Stavolta non è andata come a Torino. La presentazione del libro da parte di Eugenia Roccella è riuscita bene, lei è riuscita a parlare senza problemi, a contestarla erano in pochi e a fatica si sentivano. Per montare comunque il caso, quindi, la sinistra ha dovuto seguire uno schema diverso. È stata raccontata una mobilitazione che non c’è stata e sono state attribuite al ministro per la Famiglia frasi che non ha detto: un’equiparazione tra il caso di Daniela Santanchè e quello di Enzo Tortora, che la Roccella non si è sognata di fare. Una serie di fake news alla cui diffusione, complice il vuoto di notizie da domenica d’estate, ieri hanno contributo in tanti.
Tutto è iniziato al festival del libro di Polignano a Mare, in provincia di Bari. Lì, venerdì sera, un gruppo di femministe e il Gay Pride locale avevano annunciato lo scimmiottamento della protesta che si era vista nel Salone del libro. Nulla del genere però è accaduto, e i pochi «buu» partiti dalla piazza mentre il ministro parlava della Santanchè e di Ignazio La Russa non hanno disturbato l’evento. La bagarre si è scatenata dopo, quando a Polignano tutto era finito, ed è stata puramente “romana” e virtuale. Il verderosso Angelo Bonelli ha sostenuto che «la contestazione alla ministra è doverosa», il vicecapogruppo dei senatori piddini, Antonio Nicita, ha detto che «la ministra chiama intolleranza delle opposizioni» una normale manifestazione di dissenso, e così via. Pesa ancora, e si sente, la reprimenda inflitta da Sergio Mattarella a coloro che avevano impedito alla Roccella di parlare a Torino e, indirettamente, a chi si era schierato con loro (tipo Elly Schlein).
COME CREARE IL MOSTRO
Il grosso della polemica politica è stato costruito sulle parole dette riguardo ai casi della Santanchè e del figlio di La Russa. Alla domanda su cosa debba fare il ministro del Turismo, indagato dalla procura di Milano, la Roccella ha detto: «Io sono una ex radicale, conservo elementi di continuità e di discontinuità rispetto al mio passato e sicuramente un elemento di continuità è il garantismo. Credo, da garantista, che non ci sia certamente bisogno di dimettersi». Quindi ha ricordato «tutti i politici che si sono dimessi e poi sono risultati assolutamente innocenti. I loro processi sono finiti nel nulla e nessuno ha restituito a queste persone la reputazione». Al contrario, ha proseguito, dei «magistrati che hanno accusato Enzo Tortora», i quali «hanno fatto carriera e nessuno ha chiesto loro di rendere conto degli errori commessi».

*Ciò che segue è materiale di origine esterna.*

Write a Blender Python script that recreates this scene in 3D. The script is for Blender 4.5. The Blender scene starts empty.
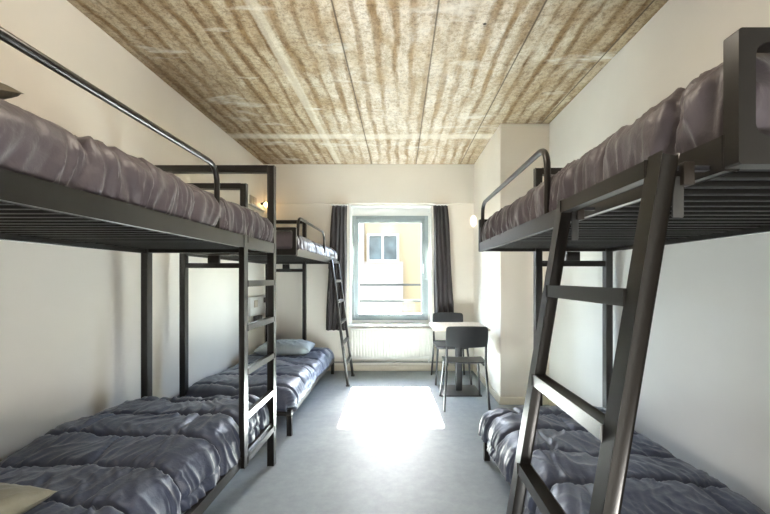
import bpy, bmesh, math, random
import numpy as np
from mathutils import Vector, Matrix

random.seed(4)
SC = bpy.context.scene
COL = SC.collection

# ---------------------------------------------------------------- room numbers (metres)
XL, XR = -1.86, 1.50          # side walls
YB, YF = 5.28, -1.10          # window wall, wall behind the viewer
ZC = 2.82                     # ceiling
XP, YP = 1.01, 3.87           # boxed-out corner pier on the right

# ================================================================ materials
def mat(name):
    m = bpy.data.materials.new(name)
    m.use_nodes = True
    nt = m.node_tree
    return m, nt, nt.nodes['Principled BSDF']

def setp(b, **k):
    names = {'col': 'Base Color', 'rough': 'Roughness', 'metal': 'Metallic', 'spec': 'Specular IOR Level',
             'sheen': 'Sheen Weight', 'sheenr': 'Sheen Roughness', 'coat': 'Coat Weight'}
    for n, v in k.items():
        s = b.inputs[names[n]]
        s.default_value = (*v, 1) if n == 'col' else v

def nd(nt, t, **k):
    n = nt.nodes.new(t)
    for a, v in k.items():
        setattr(n, a, v)
    return n

def coords(nt, scale=(1, 1, 1), kind='Object'):
    tc = nd(nt, 'ShaderNodeTexCoord')
    mp = nd(nt, 'ShaderNodeMapping')
    mp.inputs['Scale'].default_value = scale
    nt.links.new(tc.outputs[kind], mp.inputs['Vector'])
    return mp.outputs['Vector']

def noise(nt, vec, scale, detail=4, rough=.5, dist=0):
    n = nd(nt, 'ShaderNodeTexNoise')
    n.inputs['Scale'].default_value = scale
    n.inputs['Detail'].default_value = detail
    n.inputs['Roughness'].default_value = rough
    n.inputs['Distortion'].default_value = dist
    nt.links.new(vec, n.inputs['Vector'])
    return n.outputs['Fac']

def ramp(nt, fac, stops, interp='LINEAR'):
    r = nd(nt, 'ShaderNodeValToRGB')
    cr = r.color_ramp
    cr.interpolation = interp
    while len(cr.elements) < len(stops):
        cr.elements.new(.5)
    for e, (p, c) in zip(cr.elements, stops):
        e.position = p
        e.color = (*c, 1) if len(c) == 3 else c
    nt.links.new(fac, r.inputs['Fac'])
    return r.outputs['Color']

def mixc(nt, fac, a, b, blend='MIX'):
    n = nd(nt, 'ShaderNodeMix', data_type='RGBA', blend_type=blend)
    for s, v in ((n.inputs[0], fac), (n.inputs[6], a), (n.inputs[7], b)):
        if isinstance(v, bpy.types.NodeSocket):
            nt.links.new(v, s)
        elif isinstance(v, (int, float)):
            s.default_value = v
        else:
            s.default_value = (*v, 1)
    return n.outputs[2]

def math_(nt, op, a, b=None, c=None):
    n = nd(nt, 'ShaderNodeMath', operation=op)
    for i, v in enumerate((a, b, c)):
        if v is None:
            continue
        if isinstance(v, bpy.types.NodeSocket):
            nt.links.new(v, n.inputs[i])
        else:
            n.inputs[i].default_value = v
    return n.outputs[0]

def bump(nt, b, h, strength=.3, dist=.01):
    n = nd(nt, 'ShaderNodeBump')
    n.inputs['Strength'].default_value = strength
    n.inputs['Distance'].default_value = dist
    nt.links.new(h, n.inputs['Height'])
    nt.links.new(n.outputs['Normal'], b.inputs['Normal'])

def simple(name, col, rough=.5, var=.08, scale=9, bmp=0, **k):
    m, nt, b = mat(name)
    setp(b, rough=rough, **k)
    v = coords(nt)
    f = noise(nt, v, scale)
    lo = tuple(c * (1 - var) for c in col)
    hi = tuple(min(1, c * (1 + var)) for c in col)
    nt.links.new(ramp(nt, f, [(.3, lo), (.7, hi)]), b.inputs['Base Color'])
    if bmp:
        bump(nt, b, noise(nt, v, scale * 12, 3), bmp, .004)
    return m

def make_wall_mat(name, col):
    m, nt, b = mat(name)
    setp(b, rough=.75, spec=.25)
    v = coords(nt)
    f = noise(nt, v, 1.6, 5, .55, .3)
    lo = tuple(c * .95 for c in col)
    nt.links.new(ramp(nt, f, [(.35, lo), (.65, col)]), b.inputs['Base Color'])
    bump(nt, b, noise(nt, v, 60, 3), .08, .004)
    return m

def make_ceiling_mat():
    m, nt, b = mat('board marked concrete')
    setp(b, rough=.9, spec=.15)
    raw = coords(nt)
    sep = nd(nt, 'ShaderNodeSeparateXYZ')
    nt.links.new(raw, sep.inputs[0])
    X, Y = sep.outputs[0], sep.outputs[1]
    # wavering x so that the stains are not ruler straight
    wv = noise(nt, coords(nt, (1, .8, 1)), 2.2, 4, .6)
    wx = math_(nt, 'ADD', X, math_(nt, 'MULTIPLY', math_(nt, 'SUBTRACT', wv, .5), .13))
    fine = noise(nt, coords(nt, (1, 1, 1)), 34, 5, .7)
    wx = math_(nt, 'ADD', wx, math_(nt, 'MULTIPLY', math_(nt, 'SUBTRACT', fine, .5), .028))
    # brown ribs every ~10 cm
    ph = math_(nt, 'FRACT', math_(nt, 'MULTIPLY', math_(nt, 'ADD', wx, 10.002), 1 / .118))
    tri = math_(nt, 'ABSOLUTE', math_(nt, 'SUBTRACT', ph, .5))          # 0 at rib, .5 between
    ribw = math_(nt, 'ADD', math_(nt, 'MULTIPLY', noise(nt, coords(nt, (7, .45, 1)), 1.7, 4, .65), 1.7), -.38)
    rib = math_(nt, 'SUBTRACT', math_(nt, 'MULTIPLY', ribw, .56), tri)
    ribm = ramp(nt, rib, [(.0, (0, 0, 0)), (.05, (.25, .25, .25)), (.22, (1, 1, 1))])
    base = ramp(nt, noise(nt, coords(nt, (1, .5, 1)), 5, 6, .7), [(.28, (.40, .315, .215)), (.5, (.62, .545, .45)), (.70, (.78, .74, .68))])
    brown = ramp(nt, noise(nt, coords(nt, (3, .8, 1)), 6, 4, .7), [(.3, (.19, .12, .06)), (.7, (.37, .265, .16))])
    c = mixc(nt, math_(nt, 'MULTIPLY', ribm, ramp(nt, noise(nt, coords(nt, (2.2, .7, 1)), 2.0, 4, .65), [(.35, (.5, .5, .5)), (.6, (1, 1, 1))])), base, brown)
    # ochre clouds between the ribs
    oc = ramp(nt, noise(nt, coords(nt, (2.4, .9, 1)), 3.1, 6, .72, .5), [(.45, (0, 0, 0)), (.66, (1, 1, 1))])
    c = mixc(nt, math_(nt, 'MULTIPLY', oc, .5), c, (.42, .30, .17))
    # coarse aggregate mottling
    c = mixc(nt, .75, c, ramp(nt, noise(nt, raw, 36, 6, .85), [(.36, (.28, .24, .20)), (.55, (1, 1, 1))]), 'MULTIPLY')
    # browner towards both side walls
    edge = math_(nt, 'ABSOLUTE', math_(nt, 'SUBTRACT', X, .12))
    em = ramp(nt, math_(nt, 'ADD', edge, math_(nt, 'MULTIPLY', math_(nt, 'SUBTRACT', noise(nt, coords(nt, (1, .5, 1)), 1.5), .5), .9)), [(.35, (0, 0, 0)), (1.5, (1, 1, 1))])
    c = mixc(nt, math_(nt, 'MULTIPLY', em, .8), c, mixc(nt, .8, c, (.42, .34, .20), 'MULTIPLY'))
    c = mixc(nt, .0, c, c)
    # pale plaster smears, mostly crosswise
    sm = ramp(nt, noise(nt, coords(nt, (1.1, 3.2, 1)), 1.5, 5, .6, .4), [(.58, (0, 0, 0)), (.72, (1, 1, 1))])
    c = mixc(nt, math_(nt, 'MULTIPLY', sm, .6), c, (.70, .68, .63))
    # filled crosswise joint near the window and one smooth filled strip along the room
    d = math_(nt, 'ABSOLUTE', math_(nt, 'SUBTRACT', math_(nt, 'ADD', Y, math_(nt, 'MULTIPLY', math_(nt, 'SUBTRACT', noise(nt, raw, 3), .5), .1)), 4.22))
    j = ramp(nt, d, [(.04, (1, 1, 1)), (.10, (0, 0, 0))])
    c = mixc(nt, math_(nt, 'MULTIPLY', j, .42), c, (.74, .70, .62))
    d = math_(nt, 'ABSOLUTE', math_(nt, 'SUBTRACT', math_(nt, 'ADD', X, math_(nt, 'MULTIPLY', fine, .03)), -.82))
    j = ramp(nt, d, [(.03, (1, 1, 1)), (.045, (0, 0, 0))])
    c = mixc(nt, math_(nt, 'MULTIPLY', j, .42), c, (.66, .61, .52))
    # dark seams between the slabs, every 60 cm
    sp = math_(nt, 'FRACT', math_(nt, 'MULTIPLY', math_(nt, 'ADD', X, 6.682), 1 / .6))
    sd = math_(nt, 'ABSOLUTE', math_(nt, 'SUBTRACT', sp, .5))
    j = ramp(nt, sd, [(.006, (1, 1, 1)), (.012, (0, 0, 0))])
    far_ = math_(nt, 'GREATER_THAN', X, -.6)
    c = mixc(nt, math_(nt, 'MULTIPLY', math_(nt, 'MULTIPLY', j, .85), far_), c, (.07, .055, .04))
    # a few small dark holes
    vo = nd(nt, 'ShaderNodeTexVoronoi')
    vo.inputs['Scale'].default_value = 1.9
    nt.links.new(raw, vo.inputs['Vector'])
    j = ramp(nt, vo.outputs['Distance'], [(.018, (1, 1, 1)), (.028, (0, 0, 0))])
    c = mixc(nt, j, c, (.03, .025, .02))
    nt.links.new(c, b.inputs['Base Color'])
    bump(nt, b, math_(nt, 'ADD', fine, math_(nt, 'MULTIPLY', ribm, -.3)), .5, .012)
    return m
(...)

Un discorso lineare: le vite degli indagati sono state rovinate anche quando si sono rivelati innocenti, quelle dei magistrati non hanno risentito nemmeno dell’enorme errore giudiziario che travolse il presentatore. Concetto che è stato manipolato per far dire al ministro una cosa del tutto diversa, e cioè che quello della Santanchè è un nuovo caso Tortora. La capogruppo dei Verdi, Luana Zanella, ha contestato infatti «il paragone fuori luogo tra la ministra Santanchè e Tortora, irriverente nei confronti di un uomo che ha pagato con la vita un’ingiustizia», la pd Irene Manzi ha accusato la Roccella di non avere «senso delle istituzioni» e su questa stessa linea si sono espressi in tanti. Per alzare il livello dello scontro, la sinistra ha bollato come scandalose anche le parole pronunciate dal ministro sul presidente del Senato, il quale si era dichiarato convinto dell’innocenza del figlio. «La Russa è un padre», ha detto la Roccella a Polignano. Ricordando che «è stato colui che ha proposto una manifestazione di soli uomini contro la violenza sulle donne».
Intervento inammissibile, per le femministe del Pd. Secondo Marta Bonafoni, coordinatrice della segreteria e fidatissima della Schlein, in questo modo «viene messa a repentaglio la denuncia per stupro di una ragazza. È questa la famiglia naturale che dite di voler preservare?». Sfugge il nesso logico, ma è evidente la voglia di “mostrificare” la Roccella, dipingendola come reazionaria e nemica delle donne. Non solo delle donne, peraltro. Alessandro Zan, responsabile del Pd per i Diritti, dice che il ministro dovrebbe difendere tutte le famiglie di questo Paese, non solo quelle dei colleghi di partito». Il riferimento è alle famiglie omogenitoriali, che dell’agenda Schlein sono sempre il primo punto, e finché al Nazareno non parleranno anche di altre cose resterà l’unico.